Given material:

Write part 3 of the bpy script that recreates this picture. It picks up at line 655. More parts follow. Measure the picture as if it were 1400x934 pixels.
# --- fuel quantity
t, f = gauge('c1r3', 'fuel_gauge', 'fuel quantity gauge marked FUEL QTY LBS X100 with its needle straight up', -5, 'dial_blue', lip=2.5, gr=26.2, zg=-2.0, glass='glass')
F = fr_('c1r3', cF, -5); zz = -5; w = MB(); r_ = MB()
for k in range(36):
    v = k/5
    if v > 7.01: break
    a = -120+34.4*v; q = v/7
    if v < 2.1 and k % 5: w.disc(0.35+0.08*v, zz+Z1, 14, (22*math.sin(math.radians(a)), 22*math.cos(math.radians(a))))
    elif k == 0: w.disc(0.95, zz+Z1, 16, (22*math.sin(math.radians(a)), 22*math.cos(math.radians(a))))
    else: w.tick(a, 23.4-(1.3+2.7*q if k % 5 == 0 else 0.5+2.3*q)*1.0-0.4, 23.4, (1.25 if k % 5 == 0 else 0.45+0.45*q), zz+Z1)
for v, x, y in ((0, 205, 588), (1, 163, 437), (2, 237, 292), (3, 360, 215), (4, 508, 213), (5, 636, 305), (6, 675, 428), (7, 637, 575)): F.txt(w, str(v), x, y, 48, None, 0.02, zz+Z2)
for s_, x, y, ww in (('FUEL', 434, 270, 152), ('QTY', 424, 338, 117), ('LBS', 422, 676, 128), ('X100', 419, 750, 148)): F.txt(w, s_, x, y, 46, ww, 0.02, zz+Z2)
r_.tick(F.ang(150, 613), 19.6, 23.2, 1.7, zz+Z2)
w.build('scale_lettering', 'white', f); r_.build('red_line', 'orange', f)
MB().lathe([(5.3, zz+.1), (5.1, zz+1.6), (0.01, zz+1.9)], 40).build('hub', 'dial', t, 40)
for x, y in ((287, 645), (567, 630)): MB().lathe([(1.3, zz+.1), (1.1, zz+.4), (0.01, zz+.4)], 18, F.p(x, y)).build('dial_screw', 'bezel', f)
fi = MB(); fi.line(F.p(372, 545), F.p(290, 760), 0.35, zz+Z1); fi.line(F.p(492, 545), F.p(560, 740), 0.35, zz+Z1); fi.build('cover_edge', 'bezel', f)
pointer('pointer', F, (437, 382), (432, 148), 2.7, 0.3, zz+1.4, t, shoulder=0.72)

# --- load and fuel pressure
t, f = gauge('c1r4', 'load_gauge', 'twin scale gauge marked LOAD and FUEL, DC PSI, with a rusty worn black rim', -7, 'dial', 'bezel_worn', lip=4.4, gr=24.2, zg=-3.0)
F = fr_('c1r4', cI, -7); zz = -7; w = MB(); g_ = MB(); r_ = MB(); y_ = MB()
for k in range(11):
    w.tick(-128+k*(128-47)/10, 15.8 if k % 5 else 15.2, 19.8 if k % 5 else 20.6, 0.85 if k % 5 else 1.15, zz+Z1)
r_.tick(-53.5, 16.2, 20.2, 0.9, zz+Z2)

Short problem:
Return exactly the leading lines of the listing, stopping after the line in which "zz+1.4, t, shoulder=0.72)" occurs.

Output below:
Write part 3 of the bpy script that recreates this picture. It picks up at line 655. More parts follow. Measure the picture as if it were 1400x934 pixels.
# --- fuel quantity
t, f = gauge('c1r3', 'fuel_gauge', 'fuel quantity gauge marked FUEL QTY LBS X100 with its needle straight up', -5, 'dial_blue', lip=2.5, gr=26.2, zg=-2.0, glass='glass')
F = fr_('c1r3', cF, -5); zz = -5; w = MB(); r_ = MB()
for k in range(36):
    v = k/5
    if v > 7.01: break
    a = -120+34.4*v; q = v/7
    if v < 2.1 and k % 5: w.disc(0.35+0.08*v, zz+Z1, 14, (22*math.sin(math.radians(a)), 22*math.cos(math.radians(a))))
    elif k == 0: w.disc(0.95, zz+Z1, 16, (22*math.sin(math.radians(a)), 22*math.cos(math.radians(a))))
    else: w.tick(a, 23.4-(1.3+2.7*q if k % 5 == 0 else 0.5+2.3*q)*1.0-0.4, 23.4, (1.25 if k % 5 == 0 else 0.45+0.45*q), zz+Z1)
for v, x, y in ((0, 205, 588), (1, 163, 437), (2, 237, 292), (3, 360, 215), (4, 508, 213), (5, 636, 305), (6, 675, 428), (7, 637, 575)): F.txt(w, str(v), x, y, 48, None, 0.02, zz+Z2)
for s_, x, y, ww in (('FUEL', 434, 270, 152), ('QTY', 424, 338, 117), ('LBS', 422, 676, 128), ('X100', 419, 750, 148)): F.txt(w, s_, x, y, 46, ww, 0.02, zz+Z2)
r_.tick(F.ang(150, 613), 19.6, 23.2, 1.7, zz+Z2)
w.build('scale_lettering', 'white', f); r_.build('red_line', 'orange', f)
MB().lathe([(5.3, zz+.1), (5.1, zz+1.6), (0.01, zz+1.9)], 40).build('hub', 'dial', t, 40)
for x, y in ((287, 645), (567, 630)): MB().lathe([(1.3, zz+.1), (1.1, zz+.4), (0.01, zz+.4)], 18, F.p(x, y)).build('dial_screw', 'bezel', f)
fi = MB(); fi.line(F.p(372, 545), F.p(290, 760), 0.35, zz+Z1); fi.line(F.p(492, 545), F.p(560, 740), 0.35, zz+Z1); fi.build('cover_edge', 'bezel', f)
pointer('pointer', F, (437, 382), (432, 148), 2.7, 0.3, zz+1.4, t, shoulder=0.72)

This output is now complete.